Thursday, January 29, 2009
Funky Foundations.
Despite three major pop hits in two years, the Foundations were floundering by late 1969. Their final Top 10 hit ("In the Bad, Bad Old Days (Before You Loved Me)") had fallen down the charts and two subsequent releases had fallen largely on deaf ears. Fearing that their pop-soul fusion was becoming irrelevant, the group (a septet at this point) began to incorporate funkier, more contemporary sounds into their sets. In June of 1970, they released "I'm Gonna Be A Rich Man" b/w "In The Beginning," the latter track an instrumental incorporating funk drumming as well as a middle section featuring jazz flute and a harpsichord. Unfortunately, the single went nowhere and the intriguing b-side remained mostly unheard. The group was all by defunct within a few months.
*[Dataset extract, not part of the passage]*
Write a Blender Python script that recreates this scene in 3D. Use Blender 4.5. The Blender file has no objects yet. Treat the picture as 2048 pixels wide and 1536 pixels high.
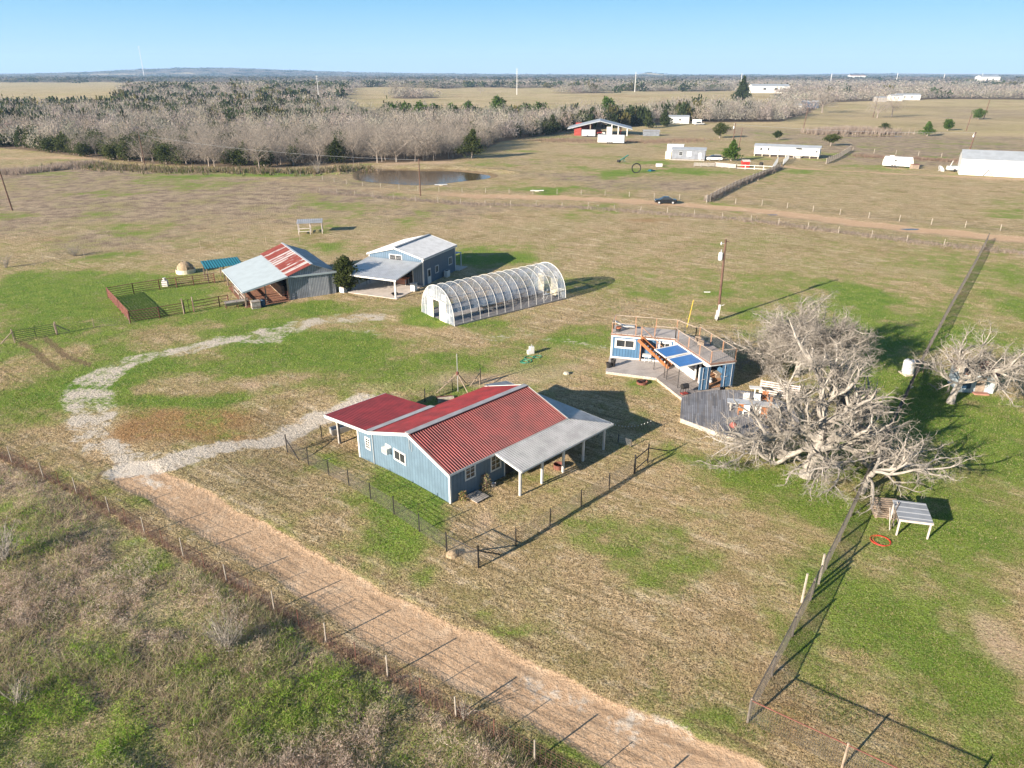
import bpy, math, random
import numpy as np
from mathutils import Vector, Matrix
R = math.radians
SC = bpy.context.scene
COL = SC.collection
rnd = random.Random(7)
rng = np.random.default_rng(11)

# ------------------------------------------------------------------ camera, sky, sun
F, PITCH, H = 1425.0, math.atan(622 / 1425), 26.0
cam = bpy.data.cameras.new('camera'); co = bpy.data.objects.new('camera', cam); COL.objects.link(co)
cam.sensor_width = 36; cam.lens = F / 2048 * 36; cam.clip_start = 0.5; cam.clip_end = 60000
co.location = (0, 0, H); co.rotation_euler = (math.pi / 2 - PITCH, 0, 0)
SC.camera = co
SUN_AZ, SUN_EL = R(39.5), R(18.5)          # direction the shadows travel, sun height
w = bpy.data.worlds.new('World'); SC.world = w; w.use_nodes = True
wt = w.node_tree; bg = wt.nodes['Background']
sky = wt.nodes.new('ShaderNodeTexSky'); sky.sky_type = 'NISHITA'; sky.sun_disc = False
sky.sun_elevation = SUN_EL; sky.sun_rotation = R(230.5); sky.altitude = 60; sky.air_density = 1.0
sky.dust_density = 0.2; sky.ozone_density = 1.5
# the clear winter sky: Nishita light plus the deeper blue gradient of the photographed sky
tcw = wt.nodes.new('ShaderNodeTexCoord'); sxw = wt.nodes.new('ShaderNodeSeparateXYZ'); wt.links.new(tcw.outputs['Generated'], sxw.inputs[0])
crw = wt.nodes.new('ShaderNodeValToRGB'); wt.links.new(sxw.outputs[2], crw.inputs[0]); el = crw.color_ramp.elements
el[0].position = 0.0; el[0].color = (.185, .255, .30, 1); el[1].position = 1.0; el[1].color = (.03, .055, .10, 1)
for p_, c_ in ((.035, (.12, .235, .31)), (.085, (.055, .18, .295)), (.3, (.045, .10, .18))): e_ = el.new(p_); e_.color = (*c_, 1)
SKY_K = 0.10
mw = wt.nodes.new('ShaderNodeMix'); mw.data_type = 'RGBA'; mw.inputs[0].default_value = .94; wt.links.new(sky.outputs[0], mw.inputs[6])
vm = wt.nodes.new('ShaderNodeVectorMath'); vm.operation = 'SCALE'; vm.inputs[3].default_value = 1 / SKY_K; wt.links.new(crw.outputs[0], vm.inputs[0]); wt.links.new(vm.outputs[0], mw.inputs[7])
wt.links.new(mw.outputs[2], bg.inputs[0]); bg.inputs[1].default_value = SKY_K
sl = bpy.data.lights.new('sun', 'SUN'); so = bpy.data.objects.new('sun', sl); COL.objects.link(so)
sl.energy = 5.0; sl.angle = R(0.5); sl.color = (1.0, 0.87, 0.72)
tv = Vector((math.cos(SUN_AZ) * math.cos(SUN_EL), math.sin(SUN_AZ) * math.cos(SUN_EL), -math.sin(SUN_EL)))
so.rotation_euler = tv.to_track_quat('-Z', 'Y').to_euler()
SC.view_settings.view_transform = 'Standard'; SC.view_settings.look = 'None'
SC.view_settings.gamma = 1; SC.view_settings.exposure = 1.55
SC.cycles.max_bounces = 6; SC.cycles.transparent_max_bounces = 12; SC.cycles.volume_bounces = 1

# ------------------------------------------------------------------ terrain height and pixel to ground
def sstep(a, b, x):
    t = np.clip((x - a) / (b - a), 0, 1); return t * t * (3 - 2 * t)
def _hash(ix, iy, s):
    n = (ix.astype(np.int64) * 374761393 + iy.astype(np.int64) * 668265263 + s * 974711) & 0x7fffffff
    n = ((n ^ (n >> 13)) * 1274126177) & 0x7fffffff
    return ((n ^ (n >> 16)) & 0xffff) / 65535.0
def vnoise(x, y, s=0):
    x = np.asarray(x, float); y = np.asarray(y, float)
    ix = np.floor(x); iy = np.floor(y); fx = x - ix; fy = y - iy
    fx = fx * fx * (3 - 2 * fx); fy = fy * fy * (3 - 2 * fy)
    a = _hash(ix, iy, s); b = _hash(ix + 1, iy, s); c = _hash(ix, iy + 1, s); d = _hash(ix + 1, iy + 1, s)
    return (a * (1 - fx) + b * fx) * (1 - fy) + (c * (1 - fx) + d * fx) * fy
def fbm(x, y, s=0, o=4):
    v = 0; a = .5; t = 0
    for k in range(o):
        v = v + a * vnoise(x, y, s + k * 17); t += a; a *= .5; x = x * 2.03 + 11.3; y = y * 2.03 + 5.7
    return v / t
PX, PY, PRX, PRY = -25.6, 203.5, 17.5, 17.0     # pond
def pond_e(x, y):
    a = np.arctan2((y - PY) / PRY, (x - PX) / PRX); return np.sqrt(((x - PX) / PRX) ** 2 + ((y - PY) / PRY) ** 2) / (1 + .10 * np.sin(2 * a + 2.2) + .08 * np.sin(3 * a + .6) + .05 * np.sin(5 * a + 2))
def hz(x, y):
    x = np.asarray(x, float); y = np.asarray(y, float)
    z = -0.85 * np.exp(-((x + 14) ** 2 + (y - 48.5) ** 2) / (2 * 4.6 ** 2))
    r = np.hypot(x, y)
    e = pond_e(x, y)
    z = z - 1.3 * (1 - sstep(.75, 1.06, e)) + .5 * np.exp(-((e - 1.35) / .14) ** 2) * (y > PY + 4)
    far = sstep(1500, 4200, r)
    z = z + far * (12 * fbm(x / 900, y / 900, 3, 3) - 7)
    z = z + 46 * np.exp(-(((x + 2700) / 900) ** 2 + ((y - 6700) / 700) ** 2))
    z = z + 32 * np.exp(-(((x + 2600) / 2400) ** 2 + ((y - 7600) / 900) ** 2))
    z = z + 26 * np.exp(-(((x - 1240) / 150) ** 2 + ((y - 7000) / 300) ** 2))
    z = z + 22 * np.exp(-(((x - 4300) / 1500) ** 2 + ((y - 8500) / 700) ** 2))
    z = z + 5 * np.exp(-(((x + 420) / 170) ** 2 + ((y - 980) / 160) ** 2))
    return z
cp, sp = math.cos(PITCH), math.sin(PITCH)
def G(px, py, z=None):
    u = (px - 1024) / F; v = (py - 768) / F
    d = (u, cp - v * sp, -sp - v * cp)
    if z is not None:
        t = (z - H) / d[2]; return Vector((d[0] * t, d[1] * t, z))
    zz = 0.0
    for k in range(6):
        t = (zz - H) / d[2]; zz = float(hz(d[0] * t, d[1] * t))
    return Vector((d[0] * t, d[1] * t, zz))
def on(x, y, dz=0): return Vector((x, y, float(hz(x, y)) + dz))

# ------------------------------------------------------------------ materials
def nodes_of(m):
    m.use_nodes = True; nt = m.node_tree
    return nt, nt.nodes['Principled BSDF']
def NN(nt, kind, **kw):
    n = nt.nodes.new(kind)
    for k, v in kw.items():
        if k.startswith('i_'): n.inputs[int(k[2:])].default_value = v
        else: setattr(n, k, v)
    return n
def mathn(nt, op, a, b=None, c=None):
    n = nt.nodes.new('ShaderNodeMath'); n.operation = op
    for i, q in enumerate((a, b, c)):
        if q is None: continue
        if isinstance(q, (int, float)): n.inputs[i].default_value = q
        else: nt.links.new(q, n.inputs[i])
    return n.outputs[0]
def mixc(nt, fac, a, b, mode='MIX'):
    n = nt.nodes.new('ShaderNodeMix'); n.data_type = 'RGBA'; n.blend_type = mode
    for i, q in ((0, fac), (6, a), (7, b)):
        if isinstance(q, (int, float)): n.inputs[i].default_value = q
        elif isinstance(q, tuple): n.inputs[i].default_value = (*q, 1) if len(q) == 3 else q
        else: nt.links.new(q, n.inputs[i])
    return n.outputs[2]
def noise(nt, vec, scale, detail=3, rough=.55):
    n = nt.nodes.new('ShaderNodeTexNoise'); n.inputs['Scale'].default_value = scale
    n.inputs['Detail'].default_value = detail; n.inputs['Roughness'].default_value = rough
    if vec is not None: nt.links.new(vec, n.inputs['Vector'])
    return n.outputs['Fac']
def ramp(nt, fac, lo, hi, a=0., b=1.):
    n = nt.nodes.new('ShaderNodeMapRange'); n.interpolation_type = 'SMOOTHSTEP'
    nt.links.new(fac, n.inputs[0])
    for i, q in enumerate((lo, hi, a, b)): n.inputs[i + 1].default_value = q
    return n.outputs[0]
def bump(nt, bsdf, h, dist, strength=1.0):
    n = nt.nodes.new('ShaderNodeBump'); n.inputs['Distance'].default_value = dist; n.inputs['Strength'].default_value = strength
    nt.links.new(h, n.inputs['Height']); nt.links.new(n.outputs[0], bsdf.inputs['Normal'])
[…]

Just before their breakup, however, the Foundations recorded a track entitled "Where the Fire Burns" that remained unreleased until their material was reissued on CD in the 1990s. Like "In the Beginning," its relatively obscurity is unfortunate, given that the song's cinematic jazz-funk looks forward to the blaxploitation soundtracks then still a few years in the future. Indeed, it's hard to believe that this track was recorded by the same group who brought "Build Me Up Buttercup" to the top of the U.S. charts only a year earlier. Take a listen:
"In the Beginning" - the Foundations
"Where the Fire Burns" - the Foundations
(Much of the information from this post can be found in Roger Dopson's liner notes to the Foundations' Baby, Now That I've Found You release on Sequel Records.)